Immigration, Refugees and Citizenship Canada (IRCC) says it is working on a broader set of Express Entry reforms that includes adding CRS points for job offers again. IRCC also says it wants to add points for Canadian work experience in high-wage occupations, and to consider how to reward candidates who are certified to work in regulated occupations.
This information appears in IRCC’s official 2026–27 Departmental Plan.
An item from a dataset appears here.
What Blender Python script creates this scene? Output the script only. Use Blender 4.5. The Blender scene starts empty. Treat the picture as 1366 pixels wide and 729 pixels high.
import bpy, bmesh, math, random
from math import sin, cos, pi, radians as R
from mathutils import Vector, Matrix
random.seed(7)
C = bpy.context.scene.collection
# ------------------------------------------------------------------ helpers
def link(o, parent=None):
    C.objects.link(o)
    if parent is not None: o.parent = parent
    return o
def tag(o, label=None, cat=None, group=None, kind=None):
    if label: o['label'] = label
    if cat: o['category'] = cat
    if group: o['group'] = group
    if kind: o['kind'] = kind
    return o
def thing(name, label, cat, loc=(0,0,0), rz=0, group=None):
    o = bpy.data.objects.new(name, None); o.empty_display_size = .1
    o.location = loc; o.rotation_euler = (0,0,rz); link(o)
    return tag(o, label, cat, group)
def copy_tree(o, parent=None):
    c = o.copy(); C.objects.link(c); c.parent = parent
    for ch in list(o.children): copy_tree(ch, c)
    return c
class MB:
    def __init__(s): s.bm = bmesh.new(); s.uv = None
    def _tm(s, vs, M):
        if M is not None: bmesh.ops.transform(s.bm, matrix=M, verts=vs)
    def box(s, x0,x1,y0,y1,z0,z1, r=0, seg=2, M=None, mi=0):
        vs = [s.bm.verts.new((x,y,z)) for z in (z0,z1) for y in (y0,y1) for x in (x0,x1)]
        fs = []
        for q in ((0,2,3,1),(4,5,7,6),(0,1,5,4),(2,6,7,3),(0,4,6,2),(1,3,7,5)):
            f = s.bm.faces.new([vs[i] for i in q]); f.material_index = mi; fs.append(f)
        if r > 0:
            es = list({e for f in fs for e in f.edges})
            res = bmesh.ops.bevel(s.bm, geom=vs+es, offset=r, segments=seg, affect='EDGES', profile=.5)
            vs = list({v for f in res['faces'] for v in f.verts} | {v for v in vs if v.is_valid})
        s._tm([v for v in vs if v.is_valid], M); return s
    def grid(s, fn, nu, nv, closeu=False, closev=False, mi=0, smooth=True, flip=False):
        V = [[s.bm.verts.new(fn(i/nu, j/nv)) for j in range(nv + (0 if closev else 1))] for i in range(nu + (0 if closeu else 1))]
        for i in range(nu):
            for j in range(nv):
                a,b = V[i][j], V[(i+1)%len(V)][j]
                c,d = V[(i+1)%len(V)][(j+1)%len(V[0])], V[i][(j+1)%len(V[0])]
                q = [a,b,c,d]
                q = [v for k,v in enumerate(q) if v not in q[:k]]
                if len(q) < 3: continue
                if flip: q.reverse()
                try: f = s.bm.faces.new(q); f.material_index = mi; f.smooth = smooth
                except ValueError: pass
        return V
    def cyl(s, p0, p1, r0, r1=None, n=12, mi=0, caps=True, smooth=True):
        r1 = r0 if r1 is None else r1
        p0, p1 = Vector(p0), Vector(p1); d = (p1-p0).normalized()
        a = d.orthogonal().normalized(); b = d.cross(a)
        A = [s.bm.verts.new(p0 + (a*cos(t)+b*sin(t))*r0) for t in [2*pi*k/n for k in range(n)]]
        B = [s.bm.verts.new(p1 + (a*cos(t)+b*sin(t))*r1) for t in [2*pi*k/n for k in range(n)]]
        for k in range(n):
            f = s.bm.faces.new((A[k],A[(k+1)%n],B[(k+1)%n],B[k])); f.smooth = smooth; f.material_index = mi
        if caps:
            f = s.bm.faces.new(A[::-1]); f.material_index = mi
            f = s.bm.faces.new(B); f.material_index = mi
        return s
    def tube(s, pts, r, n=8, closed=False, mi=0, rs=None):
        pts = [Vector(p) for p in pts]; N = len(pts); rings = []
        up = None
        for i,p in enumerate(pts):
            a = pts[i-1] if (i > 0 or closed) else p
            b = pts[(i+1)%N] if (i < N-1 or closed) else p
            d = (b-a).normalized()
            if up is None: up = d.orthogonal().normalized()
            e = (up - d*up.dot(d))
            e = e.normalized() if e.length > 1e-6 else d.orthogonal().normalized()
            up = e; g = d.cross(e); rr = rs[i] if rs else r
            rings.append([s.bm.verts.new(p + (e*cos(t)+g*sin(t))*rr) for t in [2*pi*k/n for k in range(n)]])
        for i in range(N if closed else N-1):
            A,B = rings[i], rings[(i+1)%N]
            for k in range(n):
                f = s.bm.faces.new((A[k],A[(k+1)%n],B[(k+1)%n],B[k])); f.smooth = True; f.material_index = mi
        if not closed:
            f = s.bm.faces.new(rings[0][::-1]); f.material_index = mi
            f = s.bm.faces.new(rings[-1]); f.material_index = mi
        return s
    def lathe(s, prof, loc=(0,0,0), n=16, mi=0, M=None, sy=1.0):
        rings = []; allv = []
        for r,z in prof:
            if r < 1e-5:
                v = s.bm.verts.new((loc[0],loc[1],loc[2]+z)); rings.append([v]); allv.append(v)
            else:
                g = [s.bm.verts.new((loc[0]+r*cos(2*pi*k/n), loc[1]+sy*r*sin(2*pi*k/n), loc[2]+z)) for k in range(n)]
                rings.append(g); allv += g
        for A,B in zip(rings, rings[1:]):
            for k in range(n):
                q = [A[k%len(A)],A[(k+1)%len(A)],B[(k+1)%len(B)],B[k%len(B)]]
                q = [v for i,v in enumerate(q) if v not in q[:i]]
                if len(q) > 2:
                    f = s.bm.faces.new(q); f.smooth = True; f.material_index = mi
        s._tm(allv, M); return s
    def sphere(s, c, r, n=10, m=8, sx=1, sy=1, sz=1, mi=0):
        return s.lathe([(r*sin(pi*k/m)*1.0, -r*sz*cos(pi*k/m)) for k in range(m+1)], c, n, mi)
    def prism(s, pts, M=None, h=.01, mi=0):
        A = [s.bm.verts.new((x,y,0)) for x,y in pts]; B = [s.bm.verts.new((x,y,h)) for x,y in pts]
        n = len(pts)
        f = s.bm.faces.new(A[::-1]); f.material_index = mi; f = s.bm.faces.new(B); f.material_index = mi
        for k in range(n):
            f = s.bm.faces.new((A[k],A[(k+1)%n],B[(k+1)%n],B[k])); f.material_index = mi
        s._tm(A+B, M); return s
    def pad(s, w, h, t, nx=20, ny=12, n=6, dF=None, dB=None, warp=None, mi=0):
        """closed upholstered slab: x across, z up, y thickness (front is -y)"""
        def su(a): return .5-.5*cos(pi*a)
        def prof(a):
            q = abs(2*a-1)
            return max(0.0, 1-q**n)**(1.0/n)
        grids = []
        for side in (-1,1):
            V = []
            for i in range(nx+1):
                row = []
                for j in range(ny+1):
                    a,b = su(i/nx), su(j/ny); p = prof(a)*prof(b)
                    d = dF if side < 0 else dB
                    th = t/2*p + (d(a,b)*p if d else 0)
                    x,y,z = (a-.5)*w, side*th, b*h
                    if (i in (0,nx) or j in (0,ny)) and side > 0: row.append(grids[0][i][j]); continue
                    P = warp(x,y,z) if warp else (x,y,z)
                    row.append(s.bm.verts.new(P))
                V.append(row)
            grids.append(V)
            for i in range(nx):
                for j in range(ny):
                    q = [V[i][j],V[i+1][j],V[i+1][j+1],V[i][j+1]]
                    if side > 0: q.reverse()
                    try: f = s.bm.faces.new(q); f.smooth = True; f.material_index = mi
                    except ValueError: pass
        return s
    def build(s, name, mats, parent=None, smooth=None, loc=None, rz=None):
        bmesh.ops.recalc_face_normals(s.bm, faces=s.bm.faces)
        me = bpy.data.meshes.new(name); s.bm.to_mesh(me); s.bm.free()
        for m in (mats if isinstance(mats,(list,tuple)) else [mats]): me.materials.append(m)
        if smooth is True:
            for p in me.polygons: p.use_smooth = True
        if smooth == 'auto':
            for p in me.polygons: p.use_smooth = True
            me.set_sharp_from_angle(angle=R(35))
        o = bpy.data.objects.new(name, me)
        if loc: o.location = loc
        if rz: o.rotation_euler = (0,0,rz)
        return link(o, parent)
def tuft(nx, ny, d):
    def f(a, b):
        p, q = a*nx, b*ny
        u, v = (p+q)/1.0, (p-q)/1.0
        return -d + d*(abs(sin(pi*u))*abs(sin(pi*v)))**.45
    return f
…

The plan does not provide an implementation date, so these are best understood as planned reforms, not rules that are already in force.
What IRCC says it wants to change
In the departmental plan, IRCC lists planned Express Entry reforms that include:
- Adding points for job offers
- Adding points for Canadian work experience in high-wage occupations
- Considering how to reward candidates who are certified to work in regulated occupations
Source: IRCC 2026–27 Departmental Plan.
Why this matters: job offer points were removed in March 2025
IRCC removed job offer points from Express Entry on March 25, 2025. IRCC’s official Express Entry job offer guidance page states that points were removed for all candidates in the pool (including those who would previously have received 50 or 200 points depending on the job type).
Official IRCC page: Job offer – Express Entry (IRCC).
IRCC first announced this removal as an anti-fraud measure in December 2024, saying it would reduce incentives to illegally buy or sell LMIAs.
Official IRCC release: Canada takes action to reduce fraud in Express Entry system.
What “high-wage occupations” could mean (IRCC has not defined it yet)
IRCC’s departmental plan uses the term “high-wage occupations” but does not define what wage threshold would apply inside Express Entry.
One existing federal definition appears in the Temporary Foreign Worker Program context, where wage thresholds for high-wage/low-wage positions are based on wage benchmarks published by Employment and Social Development Canada (ESDC). These wage threshold pages are updated and used for program administration, but IRCC has not confirmed that the same approach will be used for Express Entry scoring.
Official ESDC wage threshold reference: Wage thresholds by province/territory (TFWP).
What candidates should do now (while details are still unknown)
Because IRCC has not announced timelines or the exact scoring model, the practical approach for candidates is to plan based on the current rules, while preparing for possible future scoring updates.
- Know your current CRS: use Canadianow’s CRS calculator to estimate where you stand today.
- Don’t rely on rumors about “job offer points returning next month”: IRCC has not published dates or Ministerial Instructions yet.
- If you are building Canadian work experience: review realistic pathways through work in Canada, including Canadianow’s Foreign Worker guide.
- If you’re targeting Ontario pathways: provincial nomination can still be a major advantage, so keep an eye on Ontario options via Ontario Immigrant Nominee Program (OINP).
- If you’re in a regulated occupation: start learning the provincial licensing steps early, because IRCC specifically mentions rewarding candidates who are certified to work in regulated roles (even though the point system is not published yet).
FAQ
Are Express Entry job offer points already back?
No. IRCC confirms job offer points were removed as of March 25, 2025. Any return of points would require new official instructions or policy updates. See: Job offer – Express Entry (IRCC).
When will IRCC bring back job offer points?
IRCC has not provided a timeline. The 2026–27 departmental plan describes planned reforms over upcoming fiscal years, but it does not commit to a specific implementation date. Source: IRCC Departmental Plan.
Will the points be the same as before (50 or 200)?
IRCC has not confirmed the number of points or the design. The only confirmed information right now is that IRCC intends to add points for job offers again as part of wider reforms, including high-wage Canadian work experience and regulated-occupation certification.
Reality check
IRCC’s departmental plan is an important signal, but it is not the same as a finalized rule change. Until IRCC publishes formal instructions and scoring details, candidates should avoid making expensive decisions based only on headlines. The safer approach is to optimize what still counts today (language, education, Canadian experience, and provincial nomination options) while monitoring IRCC’s official updates for the final design of any job-offer CRS changes.